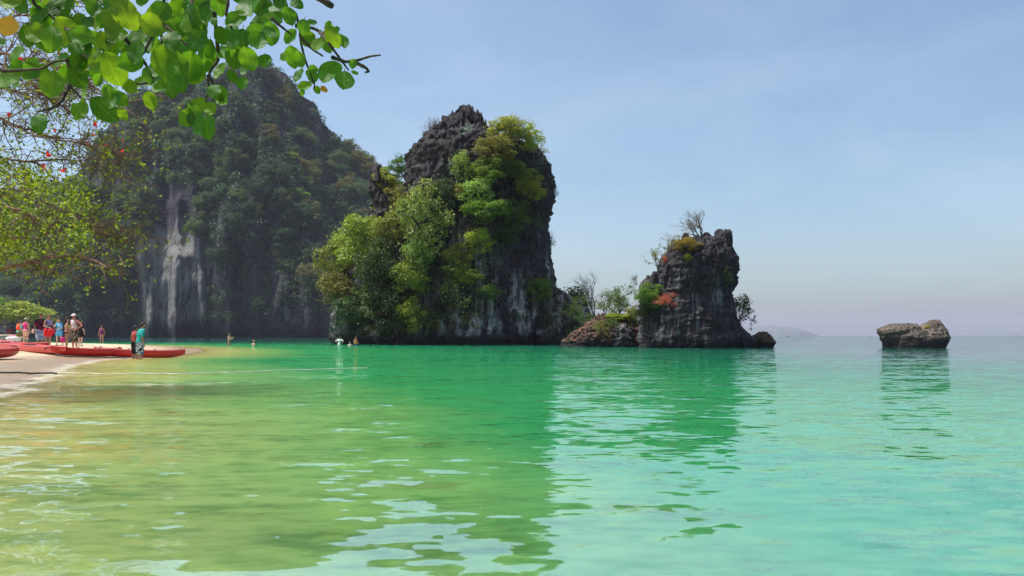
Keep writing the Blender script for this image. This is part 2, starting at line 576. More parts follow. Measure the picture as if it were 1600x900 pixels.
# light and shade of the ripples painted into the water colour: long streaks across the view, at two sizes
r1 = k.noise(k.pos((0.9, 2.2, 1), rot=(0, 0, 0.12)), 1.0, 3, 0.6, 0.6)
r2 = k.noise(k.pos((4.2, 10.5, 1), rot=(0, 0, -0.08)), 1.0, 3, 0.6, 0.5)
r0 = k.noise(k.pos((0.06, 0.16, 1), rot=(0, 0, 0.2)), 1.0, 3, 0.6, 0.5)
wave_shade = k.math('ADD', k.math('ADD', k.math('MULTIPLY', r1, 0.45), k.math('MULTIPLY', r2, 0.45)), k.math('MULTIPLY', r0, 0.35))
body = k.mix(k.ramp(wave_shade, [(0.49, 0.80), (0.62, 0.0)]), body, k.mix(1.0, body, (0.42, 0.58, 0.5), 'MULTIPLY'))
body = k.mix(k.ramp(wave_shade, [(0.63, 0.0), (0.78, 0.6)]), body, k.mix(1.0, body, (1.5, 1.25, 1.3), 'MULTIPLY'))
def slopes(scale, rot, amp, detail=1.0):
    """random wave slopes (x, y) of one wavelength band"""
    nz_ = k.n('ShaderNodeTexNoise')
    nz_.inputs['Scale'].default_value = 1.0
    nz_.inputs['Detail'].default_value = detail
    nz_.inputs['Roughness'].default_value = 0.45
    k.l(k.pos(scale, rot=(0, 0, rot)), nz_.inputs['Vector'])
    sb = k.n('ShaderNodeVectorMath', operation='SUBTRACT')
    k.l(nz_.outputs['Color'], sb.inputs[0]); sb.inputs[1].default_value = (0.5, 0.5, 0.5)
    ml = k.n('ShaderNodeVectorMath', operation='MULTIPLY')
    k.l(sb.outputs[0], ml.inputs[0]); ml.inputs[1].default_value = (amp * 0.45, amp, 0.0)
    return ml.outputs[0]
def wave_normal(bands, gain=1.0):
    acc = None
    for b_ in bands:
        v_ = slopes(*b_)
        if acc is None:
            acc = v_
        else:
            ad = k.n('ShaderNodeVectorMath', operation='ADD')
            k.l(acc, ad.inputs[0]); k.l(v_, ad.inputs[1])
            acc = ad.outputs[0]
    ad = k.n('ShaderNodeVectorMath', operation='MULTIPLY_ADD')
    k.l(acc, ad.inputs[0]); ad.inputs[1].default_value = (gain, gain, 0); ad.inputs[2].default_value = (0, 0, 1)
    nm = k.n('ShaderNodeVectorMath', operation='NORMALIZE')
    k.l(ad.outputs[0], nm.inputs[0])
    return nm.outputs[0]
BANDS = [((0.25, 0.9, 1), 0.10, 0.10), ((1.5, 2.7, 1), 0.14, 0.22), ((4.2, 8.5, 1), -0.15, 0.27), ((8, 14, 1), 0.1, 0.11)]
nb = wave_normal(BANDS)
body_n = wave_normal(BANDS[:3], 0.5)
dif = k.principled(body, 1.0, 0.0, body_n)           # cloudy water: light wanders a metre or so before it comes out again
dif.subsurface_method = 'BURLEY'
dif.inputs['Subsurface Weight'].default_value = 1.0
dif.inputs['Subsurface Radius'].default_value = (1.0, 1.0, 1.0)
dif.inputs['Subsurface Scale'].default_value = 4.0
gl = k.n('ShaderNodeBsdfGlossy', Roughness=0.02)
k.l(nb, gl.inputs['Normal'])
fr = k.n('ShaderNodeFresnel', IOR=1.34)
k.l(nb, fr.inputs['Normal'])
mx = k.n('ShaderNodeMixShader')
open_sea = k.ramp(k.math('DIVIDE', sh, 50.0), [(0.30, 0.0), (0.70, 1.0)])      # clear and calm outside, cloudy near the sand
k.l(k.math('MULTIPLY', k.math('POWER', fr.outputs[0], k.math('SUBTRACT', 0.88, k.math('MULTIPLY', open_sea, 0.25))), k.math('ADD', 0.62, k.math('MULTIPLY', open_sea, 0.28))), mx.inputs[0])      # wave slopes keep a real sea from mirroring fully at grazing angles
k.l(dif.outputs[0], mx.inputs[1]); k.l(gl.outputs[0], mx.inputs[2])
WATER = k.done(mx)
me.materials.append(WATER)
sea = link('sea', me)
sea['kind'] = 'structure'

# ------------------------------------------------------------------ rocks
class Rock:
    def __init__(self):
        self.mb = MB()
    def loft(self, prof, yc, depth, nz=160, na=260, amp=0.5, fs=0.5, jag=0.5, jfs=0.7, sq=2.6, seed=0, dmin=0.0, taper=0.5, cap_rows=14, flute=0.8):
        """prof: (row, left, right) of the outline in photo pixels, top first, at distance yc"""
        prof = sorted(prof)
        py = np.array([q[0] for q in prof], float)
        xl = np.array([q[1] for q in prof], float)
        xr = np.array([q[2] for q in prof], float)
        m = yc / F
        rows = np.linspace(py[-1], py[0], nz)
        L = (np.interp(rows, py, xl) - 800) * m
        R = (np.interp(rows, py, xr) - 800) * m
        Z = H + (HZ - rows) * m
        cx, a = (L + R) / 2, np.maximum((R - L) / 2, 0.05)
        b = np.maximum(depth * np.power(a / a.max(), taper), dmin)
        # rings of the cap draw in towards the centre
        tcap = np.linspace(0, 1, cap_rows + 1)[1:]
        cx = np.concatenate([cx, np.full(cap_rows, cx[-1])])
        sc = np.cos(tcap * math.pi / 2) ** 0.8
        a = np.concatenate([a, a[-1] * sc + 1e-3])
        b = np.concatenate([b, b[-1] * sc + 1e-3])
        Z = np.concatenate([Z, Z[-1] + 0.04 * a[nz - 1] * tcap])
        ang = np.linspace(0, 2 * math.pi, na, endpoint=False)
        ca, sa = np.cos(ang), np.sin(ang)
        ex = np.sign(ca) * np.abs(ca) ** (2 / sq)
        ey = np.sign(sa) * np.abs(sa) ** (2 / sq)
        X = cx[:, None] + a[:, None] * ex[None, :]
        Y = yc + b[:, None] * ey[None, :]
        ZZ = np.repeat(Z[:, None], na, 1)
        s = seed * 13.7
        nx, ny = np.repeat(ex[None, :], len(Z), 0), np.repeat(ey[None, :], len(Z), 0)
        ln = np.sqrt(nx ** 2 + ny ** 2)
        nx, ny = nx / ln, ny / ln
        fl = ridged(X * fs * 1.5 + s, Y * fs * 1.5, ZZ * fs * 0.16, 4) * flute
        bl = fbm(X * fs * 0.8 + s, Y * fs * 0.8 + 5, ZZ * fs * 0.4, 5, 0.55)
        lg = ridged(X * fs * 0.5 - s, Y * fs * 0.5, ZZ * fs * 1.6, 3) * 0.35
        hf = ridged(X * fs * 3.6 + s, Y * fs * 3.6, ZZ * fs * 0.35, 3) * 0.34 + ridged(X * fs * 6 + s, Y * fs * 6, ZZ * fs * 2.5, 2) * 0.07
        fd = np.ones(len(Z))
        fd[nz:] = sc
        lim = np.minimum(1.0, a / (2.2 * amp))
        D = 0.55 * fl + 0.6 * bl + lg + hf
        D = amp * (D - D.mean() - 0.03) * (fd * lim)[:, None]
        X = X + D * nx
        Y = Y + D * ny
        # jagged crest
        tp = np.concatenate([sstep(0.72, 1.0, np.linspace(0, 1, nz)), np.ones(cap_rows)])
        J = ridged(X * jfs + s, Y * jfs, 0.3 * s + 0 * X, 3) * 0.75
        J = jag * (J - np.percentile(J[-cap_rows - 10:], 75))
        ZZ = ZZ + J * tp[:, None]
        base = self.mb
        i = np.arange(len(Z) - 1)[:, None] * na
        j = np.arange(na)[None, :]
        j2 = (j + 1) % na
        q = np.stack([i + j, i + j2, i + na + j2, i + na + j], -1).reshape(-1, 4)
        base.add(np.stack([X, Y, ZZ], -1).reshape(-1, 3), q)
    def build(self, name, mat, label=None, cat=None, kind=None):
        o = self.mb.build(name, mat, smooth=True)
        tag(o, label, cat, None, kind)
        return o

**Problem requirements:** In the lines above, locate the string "pixels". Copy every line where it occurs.

**Problem solution:**
Keep writing the Blender script for this image. This is part 2, starting at line 576. More parts follow. Measure the picture as if it were 1600x900 pixels.
        """prof: (row, left, right) of the outline in photo pixels, top first, at distance yc"""